## SET EXERCISE
Among the lines below, keep only those from the one containing "Write part 4 of" through the one containing "MB().box(x - 0.03, x + 0.03, 6.28, 6.34, 0, DZ", and reproduce them exactly.

## DATA PROVIDED
⟨

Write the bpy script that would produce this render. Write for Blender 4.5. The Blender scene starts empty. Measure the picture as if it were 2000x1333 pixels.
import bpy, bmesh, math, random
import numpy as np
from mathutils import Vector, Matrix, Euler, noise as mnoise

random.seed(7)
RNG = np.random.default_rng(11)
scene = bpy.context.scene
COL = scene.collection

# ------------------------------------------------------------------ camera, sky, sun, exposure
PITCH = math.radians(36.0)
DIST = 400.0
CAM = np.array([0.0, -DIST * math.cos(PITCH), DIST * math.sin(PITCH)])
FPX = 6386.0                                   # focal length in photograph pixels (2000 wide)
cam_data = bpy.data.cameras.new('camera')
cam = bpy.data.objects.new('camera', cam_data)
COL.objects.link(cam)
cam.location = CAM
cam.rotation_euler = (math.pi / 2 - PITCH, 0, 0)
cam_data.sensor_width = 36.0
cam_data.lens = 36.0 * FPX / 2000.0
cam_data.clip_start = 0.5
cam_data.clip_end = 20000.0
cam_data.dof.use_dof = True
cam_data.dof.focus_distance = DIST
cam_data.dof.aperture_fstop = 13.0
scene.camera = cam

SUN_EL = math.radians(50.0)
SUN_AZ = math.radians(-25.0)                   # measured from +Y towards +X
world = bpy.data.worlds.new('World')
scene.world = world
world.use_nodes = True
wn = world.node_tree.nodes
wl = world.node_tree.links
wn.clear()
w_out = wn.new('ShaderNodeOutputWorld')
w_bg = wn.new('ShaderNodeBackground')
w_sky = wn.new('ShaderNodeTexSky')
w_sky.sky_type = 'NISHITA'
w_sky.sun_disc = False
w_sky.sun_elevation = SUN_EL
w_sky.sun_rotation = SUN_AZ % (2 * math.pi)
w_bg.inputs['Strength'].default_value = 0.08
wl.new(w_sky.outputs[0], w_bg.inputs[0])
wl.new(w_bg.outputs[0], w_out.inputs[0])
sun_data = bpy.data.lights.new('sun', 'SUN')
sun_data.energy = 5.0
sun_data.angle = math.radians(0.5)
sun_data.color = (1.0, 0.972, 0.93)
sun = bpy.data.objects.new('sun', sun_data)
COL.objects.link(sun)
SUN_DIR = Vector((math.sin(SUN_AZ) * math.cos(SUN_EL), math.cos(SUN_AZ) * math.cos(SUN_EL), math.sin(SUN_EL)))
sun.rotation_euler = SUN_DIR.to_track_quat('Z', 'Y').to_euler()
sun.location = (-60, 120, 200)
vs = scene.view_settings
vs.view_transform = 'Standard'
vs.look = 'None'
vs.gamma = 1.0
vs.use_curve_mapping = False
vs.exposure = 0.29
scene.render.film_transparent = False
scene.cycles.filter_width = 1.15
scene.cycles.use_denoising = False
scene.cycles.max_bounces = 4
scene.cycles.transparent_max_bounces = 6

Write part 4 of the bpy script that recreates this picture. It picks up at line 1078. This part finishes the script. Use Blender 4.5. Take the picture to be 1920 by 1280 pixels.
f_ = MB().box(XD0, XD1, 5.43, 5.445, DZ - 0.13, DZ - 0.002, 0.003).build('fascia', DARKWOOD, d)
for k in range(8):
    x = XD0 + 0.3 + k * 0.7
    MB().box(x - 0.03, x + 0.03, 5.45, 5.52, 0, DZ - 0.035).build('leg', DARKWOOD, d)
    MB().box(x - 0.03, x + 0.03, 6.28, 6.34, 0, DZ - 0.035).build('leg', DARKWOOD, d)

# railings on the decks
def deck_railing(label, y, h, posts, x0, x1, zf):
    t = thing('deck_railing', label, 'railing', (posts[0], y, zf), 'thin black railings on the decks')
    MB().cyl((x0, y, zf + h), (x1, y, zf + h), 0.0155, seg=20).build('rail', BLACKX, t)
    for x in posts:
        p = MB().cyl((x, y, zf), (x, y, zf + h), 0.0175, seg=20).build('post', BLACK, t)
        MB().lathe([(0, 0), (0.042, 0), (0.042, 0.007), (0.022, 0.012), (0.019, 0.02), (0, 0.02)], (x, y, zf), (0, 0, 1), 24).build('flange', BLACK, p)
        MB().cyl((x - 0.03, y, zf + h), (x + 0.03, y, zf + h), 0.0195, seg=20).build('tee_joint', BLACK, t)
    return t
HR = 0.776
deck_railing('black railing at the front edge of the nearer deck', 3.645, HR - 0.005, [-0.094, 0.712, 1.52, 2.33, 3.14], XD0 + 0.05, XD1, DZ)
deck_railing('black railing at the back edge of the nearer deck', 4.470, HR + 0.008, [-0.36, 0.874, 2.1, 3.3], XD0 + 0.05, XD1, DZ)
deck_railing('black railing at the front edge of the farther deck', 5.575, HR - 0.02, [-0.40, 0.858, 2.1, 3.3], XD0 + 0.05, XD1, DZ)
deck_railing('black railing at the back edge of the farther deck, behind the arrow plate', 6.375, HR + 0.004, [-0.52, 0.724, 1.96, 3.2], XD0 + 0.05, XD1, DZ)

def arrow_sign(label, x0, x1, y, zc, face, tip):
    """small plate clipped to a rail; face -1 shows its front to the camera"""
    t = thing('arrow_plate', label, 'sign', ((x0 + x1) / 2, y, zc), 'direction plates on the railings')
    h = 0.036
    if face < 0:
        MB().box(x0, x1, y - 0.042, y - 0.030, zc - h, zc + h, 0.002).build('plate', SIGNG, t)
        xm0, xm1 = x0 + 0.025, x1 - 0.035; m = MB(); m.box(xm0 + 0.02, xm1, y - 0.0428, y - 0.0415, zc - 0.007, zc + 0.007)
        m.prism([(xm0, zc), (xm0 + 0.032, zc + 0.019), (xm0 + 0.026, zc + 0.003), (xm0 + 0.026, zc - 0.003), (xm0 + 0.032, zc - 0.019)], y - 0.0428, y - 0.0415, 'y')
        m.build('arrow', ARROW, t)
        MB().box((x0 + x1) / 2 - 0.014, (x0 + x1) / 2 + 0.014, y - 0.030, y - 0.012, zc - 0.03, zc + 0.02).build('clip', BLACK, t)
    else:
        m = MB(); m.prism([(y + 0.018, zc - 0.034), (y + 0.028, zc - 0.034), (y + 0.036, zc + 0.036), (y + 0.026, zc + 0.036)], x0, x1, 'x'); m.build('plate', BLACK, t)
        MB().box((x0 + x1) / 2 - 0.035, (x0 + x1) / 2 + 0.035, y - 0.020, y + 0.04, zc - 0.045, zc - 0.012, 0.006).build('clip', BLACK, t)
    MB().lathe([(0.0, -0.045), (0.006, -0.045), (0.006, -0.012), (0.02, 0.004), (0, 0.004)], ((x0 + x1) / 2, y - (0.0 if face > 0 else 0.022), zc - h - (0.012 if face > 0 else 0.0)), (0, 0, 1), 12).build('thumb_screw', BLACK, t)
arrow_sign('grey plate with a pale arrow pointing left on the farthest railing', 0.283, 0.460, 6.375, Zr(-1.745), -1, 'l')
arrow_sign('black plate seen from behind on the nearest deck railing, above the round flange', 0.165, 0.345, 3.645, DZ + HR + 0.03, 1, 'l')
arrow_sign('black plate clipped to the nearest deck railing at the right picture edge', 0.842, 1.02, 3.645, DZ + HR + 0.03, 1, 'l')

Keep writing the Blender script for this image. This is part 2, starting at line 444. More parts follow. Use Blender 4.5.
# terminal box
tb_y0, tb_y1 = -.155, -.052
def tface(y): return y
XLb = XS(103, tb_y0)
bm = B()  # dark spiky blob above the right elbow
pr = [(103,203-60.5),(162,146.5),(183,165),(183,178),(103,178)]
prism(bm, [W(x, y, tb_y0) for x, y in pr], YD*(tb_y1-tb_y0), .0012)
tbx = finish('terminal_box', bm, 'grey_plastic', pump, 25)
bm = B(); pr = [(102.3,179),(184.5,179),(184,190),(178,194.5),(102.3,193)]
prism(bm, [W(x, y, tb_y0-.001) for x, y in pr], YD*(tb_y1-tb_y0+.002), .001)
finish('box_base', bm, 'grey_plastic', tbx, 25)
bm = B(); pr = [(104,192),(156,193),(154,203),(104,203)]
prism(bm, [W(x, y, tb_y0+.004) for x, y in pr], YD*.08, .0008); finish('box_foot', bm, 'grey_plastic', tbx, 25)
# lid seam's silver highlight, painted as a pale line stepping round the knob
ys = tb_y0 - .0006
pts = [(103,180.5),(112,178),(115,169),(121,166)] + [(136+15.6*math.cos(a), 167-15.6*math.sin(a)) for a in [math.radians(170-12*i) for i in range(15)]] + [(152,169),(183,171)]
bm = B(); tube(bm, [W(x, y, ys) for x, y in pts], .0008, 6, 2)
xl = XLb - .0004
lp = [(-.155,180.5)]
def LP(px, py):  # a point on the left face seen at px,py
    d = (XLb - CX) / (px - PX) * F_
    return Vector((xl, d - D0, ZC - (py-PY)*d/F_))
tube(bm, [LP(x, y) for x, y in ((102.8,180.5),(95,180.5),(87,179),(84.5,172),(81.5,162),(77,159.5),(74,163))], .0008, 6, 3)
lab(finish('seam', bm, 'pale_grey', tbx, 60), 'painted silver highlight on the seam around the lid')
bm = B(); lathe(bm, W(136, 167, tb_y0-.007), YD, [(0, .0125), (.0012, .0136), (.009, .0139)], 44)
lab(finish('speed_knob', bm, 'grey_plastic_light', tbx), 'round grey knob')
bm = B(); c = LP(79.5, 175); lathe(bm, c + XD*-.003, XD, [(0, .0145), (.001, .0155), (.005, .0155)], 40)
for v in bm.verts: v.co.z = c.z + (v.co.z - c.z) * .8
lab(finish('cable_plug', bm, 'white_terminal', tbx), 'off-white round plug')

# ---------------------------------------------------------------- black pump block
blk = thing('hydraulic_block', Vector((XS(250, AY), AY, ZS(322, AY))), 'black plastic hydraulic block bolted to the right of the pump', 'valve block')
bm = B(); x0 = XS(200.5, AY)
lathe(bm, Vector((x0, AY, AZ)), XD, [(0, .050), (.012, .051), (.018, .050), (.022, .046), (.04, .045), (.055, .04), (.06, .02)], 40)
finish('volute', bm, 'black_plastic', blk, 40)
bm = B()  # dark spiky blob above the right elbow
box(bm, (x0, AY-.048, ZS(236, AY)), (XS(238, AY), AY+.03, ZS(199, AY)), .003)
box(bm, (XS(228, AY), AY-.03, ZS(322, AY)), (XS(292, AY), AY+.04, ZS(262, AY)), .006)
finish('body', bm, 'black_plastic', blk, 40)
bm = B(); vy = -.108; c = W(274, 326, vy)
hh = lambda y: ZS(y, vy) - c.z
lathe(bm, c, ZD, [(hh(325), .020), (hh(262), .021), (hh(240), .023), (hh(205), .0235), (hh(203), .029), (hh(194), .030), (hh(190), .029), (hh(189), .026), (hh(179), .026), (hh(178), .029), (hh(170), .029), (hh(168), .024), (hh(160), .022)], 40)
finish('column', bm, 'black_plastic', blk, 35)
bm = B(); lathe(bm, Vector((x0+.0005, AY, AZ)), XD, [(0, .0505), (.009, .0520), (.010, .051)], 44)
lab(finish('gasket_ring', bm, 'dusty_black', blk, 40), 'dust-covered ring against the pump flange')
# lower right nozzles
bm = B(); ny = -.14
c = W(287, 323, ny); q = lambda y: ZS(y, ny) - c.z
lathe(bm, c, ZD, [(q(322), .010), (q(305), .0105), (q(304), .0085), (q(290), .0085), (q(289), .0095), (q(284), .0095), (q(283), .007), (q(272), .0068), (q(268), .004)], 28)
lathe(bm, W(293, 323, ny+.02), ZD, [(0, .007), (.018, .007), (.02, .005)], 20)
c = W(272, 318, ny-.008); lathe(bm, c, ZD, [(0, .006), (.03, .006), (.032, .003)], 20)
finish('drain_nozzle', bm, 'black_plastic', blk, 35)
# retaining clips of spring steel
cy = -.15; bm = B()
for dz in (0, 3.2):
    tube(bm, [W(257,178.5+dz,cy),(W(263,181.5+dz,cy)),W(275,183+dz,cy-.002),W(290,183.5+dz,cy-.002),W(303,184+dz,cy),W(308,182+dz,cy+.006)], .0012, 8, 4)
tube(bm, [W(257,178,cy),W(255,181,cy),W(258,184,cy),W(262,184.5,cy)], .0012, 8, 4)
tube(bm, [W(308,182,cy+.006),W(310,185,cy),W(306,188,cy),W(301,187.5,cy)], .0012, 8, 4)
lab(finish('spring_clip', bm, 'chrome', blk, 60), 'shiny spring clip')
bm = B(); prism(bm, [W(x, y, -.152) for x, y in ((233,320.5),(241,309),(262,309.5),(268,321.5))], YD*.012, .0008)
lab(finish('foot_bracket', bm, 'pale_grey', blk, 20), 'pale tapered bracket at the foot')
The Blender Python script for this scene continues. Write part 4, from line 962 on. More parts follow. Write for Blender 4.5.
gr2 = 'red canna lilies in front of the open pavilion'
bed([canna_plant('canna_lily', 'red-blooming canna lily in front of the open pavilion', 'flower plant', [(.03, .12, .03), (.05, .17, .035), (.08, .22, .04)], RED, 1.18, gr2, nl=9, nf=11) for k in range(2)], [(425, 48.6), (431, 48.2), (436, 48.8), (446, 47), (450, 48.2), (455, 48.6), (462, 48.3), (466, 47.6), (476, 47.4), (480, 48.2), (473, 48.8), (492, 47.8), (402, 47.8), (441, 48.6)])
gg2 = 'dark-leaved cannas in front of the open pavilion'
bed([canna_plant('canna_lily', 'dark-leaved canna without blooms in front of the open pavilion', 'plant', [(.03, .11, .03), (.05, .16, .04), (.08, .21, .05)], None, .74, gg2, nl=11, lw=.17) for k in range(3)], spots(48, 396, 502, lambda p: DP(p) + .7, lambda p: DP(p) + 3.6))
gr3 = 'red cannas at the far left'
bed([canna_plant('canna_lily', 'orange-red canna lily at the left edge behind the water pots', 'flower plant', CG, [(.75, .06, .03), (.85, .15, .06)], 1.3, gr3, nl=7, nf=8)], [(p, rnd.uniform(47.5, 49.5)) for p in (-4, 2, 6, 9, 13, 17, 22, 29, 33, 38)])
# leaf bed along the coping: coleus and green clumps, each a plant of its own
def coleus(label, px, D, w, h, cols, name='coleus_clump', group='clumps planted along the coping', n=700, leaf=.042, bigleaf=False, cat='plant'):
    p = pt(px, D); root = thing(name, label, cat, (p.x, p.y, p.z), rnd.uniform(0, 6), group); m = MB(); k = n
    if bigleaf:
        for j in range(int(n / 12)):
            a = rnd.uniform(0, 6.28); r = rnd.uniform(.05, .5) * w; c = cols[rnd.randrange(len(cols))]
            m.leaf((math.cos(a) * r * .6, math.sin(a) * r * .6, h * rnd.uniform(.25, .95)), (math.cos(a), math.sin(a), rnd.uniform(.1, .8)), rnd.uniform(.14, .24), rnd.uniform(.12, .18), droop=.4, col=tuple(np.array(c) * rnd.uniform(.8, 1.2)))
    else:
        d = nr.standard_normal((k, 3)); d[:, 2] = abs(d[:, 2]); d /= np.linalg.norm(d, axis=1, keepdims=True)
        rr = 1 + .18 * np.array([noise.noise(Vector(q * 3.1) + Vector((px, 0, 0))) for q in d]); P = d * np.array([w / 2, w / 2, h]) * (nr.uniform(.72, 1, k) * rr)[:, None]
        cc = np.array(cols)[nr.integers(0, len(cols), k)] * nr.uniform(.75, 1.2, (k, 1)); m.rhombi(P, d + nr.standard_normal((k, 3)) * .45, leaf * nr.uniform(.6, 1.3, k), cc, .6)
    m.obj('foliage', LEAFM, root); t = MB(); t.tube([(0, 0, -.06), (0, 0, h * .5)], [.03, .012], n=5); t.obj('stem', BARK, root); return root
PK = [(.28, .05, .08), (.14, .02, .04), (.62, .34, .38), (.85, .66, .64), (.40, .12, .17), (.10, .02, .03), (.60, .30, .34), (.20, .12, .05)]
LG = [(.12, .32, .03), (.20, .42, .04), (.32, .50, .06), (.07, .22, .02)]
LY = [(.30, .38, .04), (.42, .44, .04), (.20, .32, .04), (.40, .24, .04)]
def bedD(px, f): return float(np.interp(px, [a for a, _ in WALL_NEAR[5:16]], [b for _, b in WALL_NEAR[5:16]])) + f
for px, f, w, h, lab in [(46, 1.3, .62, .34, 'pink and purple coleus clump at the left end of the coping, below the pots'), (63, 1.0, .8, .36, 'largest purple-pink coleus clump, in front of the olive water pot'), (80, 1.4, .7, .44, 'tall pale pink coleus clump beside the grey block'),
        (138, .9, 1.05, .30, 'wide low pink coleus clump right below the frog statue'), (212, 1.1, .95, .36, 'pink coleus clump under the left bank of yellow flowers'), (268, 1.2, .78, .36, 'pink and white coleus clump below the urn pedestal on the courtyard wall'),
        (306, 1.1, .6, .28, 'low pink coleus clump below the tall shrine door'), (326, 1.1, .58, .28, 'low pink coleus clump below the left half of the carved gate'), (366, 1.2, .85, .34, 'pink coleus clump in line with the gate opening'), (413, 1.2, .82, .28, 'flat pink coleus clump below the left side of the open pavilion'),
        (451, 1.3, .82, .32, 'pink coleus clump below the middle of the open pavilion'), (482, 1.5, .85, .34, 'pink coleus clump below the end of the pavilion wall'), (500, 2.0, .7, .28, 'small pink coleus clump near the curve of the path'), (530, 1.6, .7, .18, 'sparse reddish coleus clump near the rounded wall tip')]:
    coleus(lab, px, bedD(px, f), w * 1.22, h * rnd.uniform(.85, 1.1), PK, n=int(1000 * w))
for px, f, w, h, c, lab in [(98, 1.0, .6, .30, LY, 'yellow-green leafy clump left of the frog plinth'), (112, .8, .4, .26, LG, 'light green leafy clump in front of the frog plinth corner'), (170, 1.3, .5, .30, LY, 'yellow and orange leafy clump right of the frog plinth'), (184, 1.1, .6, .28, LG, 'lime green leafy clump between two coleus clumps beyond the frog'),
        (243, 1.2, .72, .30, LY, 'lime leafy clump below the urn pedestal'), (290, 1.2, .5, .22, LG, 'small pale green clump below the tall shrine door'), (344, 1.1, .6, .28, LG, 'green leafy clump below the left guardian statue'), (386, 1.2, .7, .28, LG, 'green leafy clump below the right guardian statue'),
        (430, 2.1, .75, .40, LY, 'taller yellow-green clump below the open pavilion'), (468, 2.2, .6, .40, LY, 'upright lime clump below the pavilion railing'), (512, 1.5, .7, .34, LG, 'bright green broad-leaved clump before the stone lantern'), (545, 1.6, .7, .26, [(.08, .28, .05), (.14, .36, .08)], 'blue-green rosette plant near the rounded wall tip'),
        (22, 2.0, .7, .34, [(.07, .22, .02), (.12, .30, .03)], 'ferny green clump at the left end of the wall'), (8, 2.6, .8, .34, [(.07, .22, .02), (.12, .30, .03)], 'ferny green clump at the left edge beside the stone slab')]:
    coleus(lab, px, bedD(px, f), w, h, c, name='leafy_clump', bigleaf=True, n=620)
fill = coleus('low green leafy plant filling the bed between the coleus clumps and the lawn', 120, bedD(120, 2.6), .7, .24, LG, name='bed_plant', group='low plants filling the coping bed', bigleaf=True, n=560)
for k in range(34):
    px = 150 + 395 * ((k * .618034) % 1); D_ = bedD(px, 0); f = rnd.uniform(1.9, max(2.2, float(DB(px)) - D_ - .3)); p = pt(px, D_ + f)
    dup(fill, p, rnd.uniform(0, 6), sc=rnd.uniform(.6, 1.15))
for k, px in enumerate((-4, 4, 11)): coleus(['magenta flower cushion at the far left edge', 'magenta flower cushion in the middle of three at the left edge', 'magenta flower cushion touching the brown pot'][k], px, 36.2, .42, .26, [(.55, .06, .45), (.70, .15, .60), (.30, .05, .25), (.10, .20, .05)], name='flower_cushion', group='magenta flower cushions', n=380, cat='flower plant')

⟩

## FULL OUTPUT
Write part 4 of the bpy script that recreates this picture. It picks up at line 1078. This part finishes the script. Use Blender 4.5. Take the picture to be 1920 by 1280 pixels.
f_ = MB().box(XD0, XD1, 5.43, 5.445, DZ - 0.13, DZ - 0.002, 0.003).build('fascia', DARKWOOD, d)
for k in range(8):
    x = XD0 + 0.3 + k * 0.7
    MB().box(x - 0.03, x + 0.03, 5.45, 5.52, 0, DZ - 0.035).build('leg', DARKWOOD, d)
    MB().box(x - 0.03, x + 0.03, 6.28, 6.34, 0, DZ - 0.035).build('leg', DARKWOOD, d)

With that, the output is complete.